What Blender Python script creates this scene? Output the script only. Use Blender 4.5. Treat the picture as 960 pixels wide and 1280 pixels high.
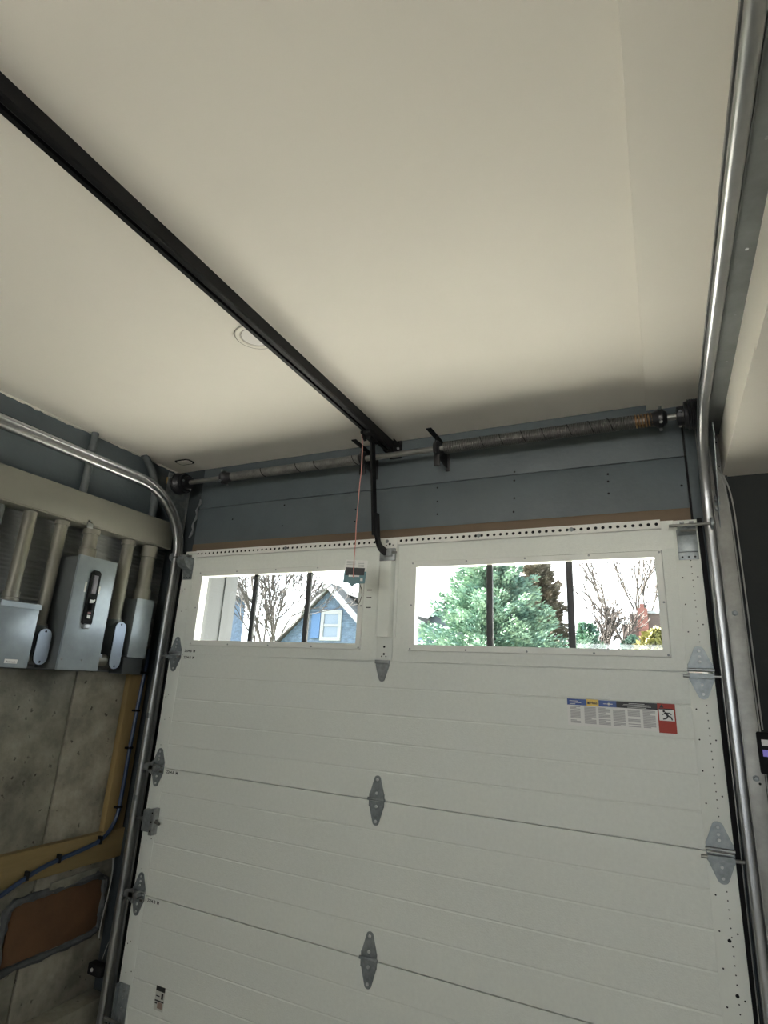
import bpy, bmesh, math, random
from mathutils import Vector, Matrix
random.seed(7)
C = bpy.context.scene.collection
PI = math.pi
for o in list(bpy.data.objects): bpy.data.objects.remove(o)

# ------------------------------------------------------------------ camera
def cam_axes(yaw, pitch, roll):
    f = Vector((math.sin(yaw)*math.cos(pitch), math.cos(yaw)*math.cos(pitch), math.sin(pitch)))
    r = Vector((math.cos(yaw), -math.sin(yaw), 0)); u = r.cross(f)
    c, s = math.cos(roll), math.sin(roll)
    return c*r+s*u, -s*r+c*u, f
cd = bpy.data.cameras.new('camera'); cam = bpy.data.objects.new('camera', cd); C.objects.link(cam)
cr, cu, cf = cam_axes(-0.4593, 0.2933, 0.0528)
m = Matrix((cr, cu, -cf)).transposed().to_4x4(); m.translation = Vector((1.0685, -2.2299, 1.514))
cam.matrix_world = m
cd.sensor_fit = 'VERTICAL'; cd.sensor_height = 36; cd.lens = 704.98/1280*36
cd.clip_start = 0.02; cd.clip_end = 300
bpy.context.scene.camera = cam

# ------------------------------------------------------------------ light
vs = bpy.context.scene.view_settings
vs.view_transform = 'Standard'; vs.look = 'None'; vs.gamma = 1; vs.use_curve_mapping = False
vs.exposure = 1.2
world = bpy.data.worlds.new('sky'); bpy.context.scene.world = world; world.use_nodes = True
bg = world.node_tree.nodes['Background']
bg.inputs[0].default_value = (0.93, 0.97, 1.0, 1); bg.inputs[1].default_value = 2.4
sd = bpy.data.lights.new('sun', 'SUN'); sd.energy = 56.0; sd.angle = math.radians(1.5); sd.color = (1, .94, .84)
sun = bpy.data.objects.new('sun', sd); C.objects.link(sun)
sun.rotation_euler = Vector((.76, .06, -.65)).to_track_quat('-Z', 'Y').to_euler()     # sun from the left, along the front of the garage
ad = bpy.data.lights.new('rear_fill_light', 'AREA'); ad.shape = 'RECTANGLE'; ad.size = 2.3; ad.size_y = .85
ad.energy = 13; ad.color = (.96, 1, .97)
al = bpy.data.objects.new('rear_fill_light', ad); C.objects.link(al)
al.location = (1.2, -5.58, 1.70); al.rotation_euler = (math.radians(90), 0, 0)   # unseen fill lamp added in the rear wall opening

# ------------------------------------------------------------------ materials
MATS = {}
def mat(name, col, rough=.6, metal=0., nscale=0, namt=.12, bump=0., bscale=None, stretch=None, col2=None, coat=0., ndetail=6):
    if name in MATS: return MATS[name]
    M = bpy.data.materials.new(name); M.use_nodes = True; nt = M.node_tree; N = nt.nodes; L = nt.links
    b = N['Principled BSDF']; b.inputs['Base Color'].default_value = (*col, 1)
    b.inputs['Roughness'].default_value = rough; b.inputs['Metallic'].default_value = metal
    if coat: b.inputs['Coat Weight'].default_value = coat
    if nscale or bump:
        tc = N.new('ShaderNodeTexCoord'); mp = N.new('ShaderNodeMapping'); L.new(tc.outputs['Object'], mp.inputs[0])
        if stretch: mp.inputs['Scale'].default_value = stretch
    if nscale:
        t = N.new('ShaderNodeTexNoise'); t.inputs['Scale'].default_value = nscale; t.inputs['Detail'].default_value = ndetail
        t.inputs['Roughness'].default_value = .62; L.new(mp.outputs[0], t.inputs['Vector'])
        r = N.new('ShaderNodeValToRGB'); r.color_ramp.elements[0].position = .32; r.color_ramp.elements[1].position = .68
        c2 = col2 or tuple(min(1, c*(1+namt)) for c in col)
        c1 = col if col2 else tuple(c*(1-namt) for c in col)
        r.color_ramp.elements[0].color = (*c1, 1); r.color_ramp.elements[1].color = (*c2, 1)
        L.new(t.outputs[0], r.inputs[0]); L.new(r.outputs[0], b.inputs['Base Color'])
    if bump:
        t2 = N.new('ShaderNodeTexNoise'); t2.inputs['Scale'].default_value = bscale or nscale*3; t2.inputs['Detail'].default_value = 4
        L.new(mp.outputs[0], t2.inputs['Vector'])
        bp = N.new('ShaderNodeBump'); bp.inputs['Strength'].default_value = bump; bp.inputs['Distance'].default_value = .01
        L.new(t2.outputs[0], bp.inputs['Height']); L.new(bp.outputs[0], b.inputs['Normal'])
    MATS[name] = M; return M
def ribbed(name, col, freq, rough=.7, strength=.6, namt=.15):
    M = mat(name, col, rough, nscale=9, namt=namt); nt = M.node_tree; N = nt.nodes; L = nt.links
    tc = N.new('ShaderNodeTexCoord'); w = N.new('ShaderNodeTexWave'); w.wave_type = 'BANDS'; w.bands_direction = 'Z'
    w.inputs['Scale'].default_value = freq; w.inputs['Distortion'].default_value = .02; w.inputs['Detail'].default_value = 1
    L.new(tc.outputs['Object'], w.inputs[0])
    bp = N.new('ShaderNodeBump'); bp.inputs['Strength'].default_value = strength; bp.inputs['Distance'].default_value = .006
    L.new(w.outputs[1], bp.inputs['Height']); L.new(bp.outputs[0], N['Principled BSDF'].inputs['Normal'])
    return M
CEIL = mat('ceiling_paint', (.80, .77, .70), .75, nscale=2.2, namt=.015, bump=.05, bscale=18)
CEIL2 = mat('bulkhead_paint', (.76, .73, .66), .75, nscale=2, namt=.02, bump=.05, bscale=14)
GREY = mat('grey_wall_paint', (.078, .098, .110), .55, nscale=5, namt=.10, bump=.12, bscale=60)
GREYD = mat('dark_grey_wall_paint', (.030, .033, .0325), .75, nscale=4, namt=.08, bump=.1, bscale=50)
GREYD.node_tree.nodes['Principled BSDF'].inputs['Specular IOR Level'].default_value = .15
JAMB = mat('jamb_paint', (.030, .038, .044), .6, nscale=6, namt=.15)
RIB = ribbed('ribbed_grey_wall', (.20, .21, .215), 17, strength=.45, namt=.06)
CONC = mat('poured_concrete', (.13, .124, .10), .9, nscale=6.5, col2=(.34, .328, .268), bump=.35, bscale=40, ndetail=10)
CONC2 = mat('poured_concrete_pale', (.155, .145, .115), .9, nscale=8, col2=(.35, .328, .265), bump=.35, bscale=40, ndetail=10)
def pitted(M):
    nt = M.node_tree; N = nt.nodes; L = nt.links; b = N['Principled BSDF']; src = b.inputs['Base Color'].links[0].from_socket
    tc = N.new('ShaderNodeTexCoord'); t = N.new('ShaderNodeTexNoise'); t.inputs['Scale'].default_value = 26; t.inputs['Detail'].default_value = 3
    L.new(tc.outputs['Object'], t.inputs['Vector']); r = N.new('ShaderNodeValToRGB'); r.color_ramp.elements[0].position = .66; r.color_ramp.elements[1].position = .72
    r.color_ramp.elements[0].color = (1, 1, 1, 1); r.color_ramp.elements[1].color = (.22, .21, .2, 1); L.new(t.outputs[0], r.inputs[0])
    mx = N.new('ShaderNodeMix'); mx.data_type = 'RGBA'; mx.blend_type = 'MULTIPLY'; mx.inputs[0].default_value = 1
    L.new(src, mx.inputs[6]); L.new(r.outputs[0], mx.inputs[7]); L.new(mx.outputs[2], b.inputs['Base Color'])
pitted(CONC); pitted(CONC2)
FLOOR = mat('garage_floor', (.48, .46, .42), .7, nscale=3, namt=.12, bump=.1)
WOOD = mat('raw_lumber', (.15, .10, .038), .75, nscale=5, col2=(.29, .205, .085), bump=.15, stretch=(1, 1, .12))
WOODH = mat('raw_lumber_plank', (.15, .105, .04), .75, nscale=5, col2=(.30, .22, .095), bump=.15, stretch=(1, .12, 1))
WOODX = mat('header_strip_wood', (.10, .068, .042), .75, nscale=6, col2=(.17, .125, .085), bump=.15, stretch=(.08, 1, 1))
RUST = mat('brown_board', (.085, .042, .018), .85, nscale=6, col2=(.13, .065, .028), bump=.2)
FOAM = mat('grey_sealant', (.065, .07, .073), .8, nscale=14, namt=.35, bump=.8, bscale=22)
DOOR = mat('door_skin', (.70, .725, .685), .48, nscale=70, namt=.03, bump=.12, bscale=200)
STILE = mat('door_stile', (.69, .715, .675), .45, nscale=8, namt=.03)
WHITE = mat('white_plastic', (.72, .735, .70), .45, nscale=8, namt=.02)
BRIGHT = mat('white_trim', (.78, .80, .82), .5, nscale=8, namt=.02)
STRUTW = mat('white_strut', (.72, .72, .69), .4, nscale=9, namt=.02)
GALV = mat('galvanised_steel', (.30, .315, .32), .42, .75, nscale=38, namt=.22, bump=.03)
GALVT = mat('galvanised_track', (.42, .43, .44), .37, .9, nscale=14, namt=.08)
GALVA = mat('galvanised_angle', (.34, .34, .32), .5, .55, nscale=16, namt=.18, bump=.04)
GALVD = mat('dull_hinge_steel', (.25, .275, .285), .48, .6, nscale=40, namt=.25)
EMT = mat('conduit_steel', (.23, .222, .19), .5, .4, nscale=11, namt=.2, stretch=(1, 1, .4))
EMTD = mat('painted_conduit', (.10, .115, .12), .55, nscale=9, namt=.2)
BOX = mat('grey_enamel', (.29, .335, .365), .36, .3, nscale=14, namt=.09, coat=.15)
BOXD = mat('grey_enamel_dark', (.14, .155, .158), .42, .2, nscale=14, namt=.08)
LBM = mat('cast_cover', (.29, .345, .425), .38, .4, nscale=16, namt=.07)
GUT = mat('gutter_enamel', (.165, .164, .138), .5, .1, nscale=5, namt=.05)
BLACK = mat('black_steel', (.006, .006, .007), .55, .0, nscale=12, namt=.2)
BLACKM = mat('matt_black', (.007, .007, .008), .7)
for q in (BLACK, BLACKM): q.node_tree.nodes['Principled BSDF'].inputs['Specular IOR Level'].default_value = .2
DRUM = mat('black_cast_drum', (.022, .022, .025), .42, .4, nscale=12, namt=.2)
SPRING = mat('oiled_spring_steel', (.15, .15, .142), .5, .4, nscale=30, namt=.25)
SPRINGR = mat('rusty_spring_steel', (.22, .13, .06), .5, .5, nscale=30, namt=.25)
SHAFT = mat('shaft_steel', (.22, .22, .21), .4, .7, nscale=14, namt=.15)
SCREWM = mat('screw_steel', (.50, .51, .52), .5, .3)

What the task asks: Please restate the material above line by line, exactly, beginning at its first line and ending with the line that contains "for o in list(bpy.data.objects): bpy.data.objects.remove(o)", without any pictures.

Response to the exercise:
What Blender Python script creates this scene? Output the script only. Use Blender 4.5. Treat the picture as 960 pixels wide and 1280 pixels high.
import bpy, bmesh, math, random
from mathutils import Vector, Matrix
random.seed(7)
C = bpy.context.scene.collection
PI = math.pi
for o in list(bpy.data.objects): bpy.data.objects.remove(o)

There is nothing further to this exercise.